Dell Dracula 01 I have previously looked at the other Dell Monster comics for Halloween. Dell picked up the Universal Monster license in the early 60s and tried to reboot the monsters into super heroes.  It was as gloriously insane as you think it was.  I talked a little bit about the Dell Frankenstein comic during AWESOME-tober-fest 2009. I hope to someday revisit that comic for a more in depth review. Next I took a long look at the Dell Werewolf comic for AWESOME-tober-fest 2010.  While strangely awesome and weird, the Werewolf comic had the best plot so far.  They next turned their eyes toward Dracula.  And the above comic laden with ridiculous weirdness was the result.  Check out that goddam costume.  Did he design it in the dark?

The Dracula series only lasted three issue.  Here are issues #3 and #4.

Dell Dracula 03 Dell Dracula 04

The comics are pretty zany. Let’s take a closer look at some of the more entertaining bits.

Dracula origin 1 Dracula origin 2
Here’s the new Dracula’s origin. This guy, Dr Dracula is trying to clear his family name since it’s been smeared by legend.
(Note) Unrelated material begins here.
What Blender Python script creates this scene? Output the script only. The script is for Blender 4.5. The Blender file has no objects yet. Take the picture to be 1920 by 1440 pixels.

He is trying to cure brain damage with bats…somehow.  He creates a serum, pronounces it a success and then proceeds to let go all of his test bats because his work is done (without testing it?).  Then one of the bats knocks over the serum and it pours into Dracula’s celebratory drink…without him knowing it (of course!).  The serum inexplicably gives Dracula the ability to transform into a bat which, if you think about it as a super power, kinda sucks.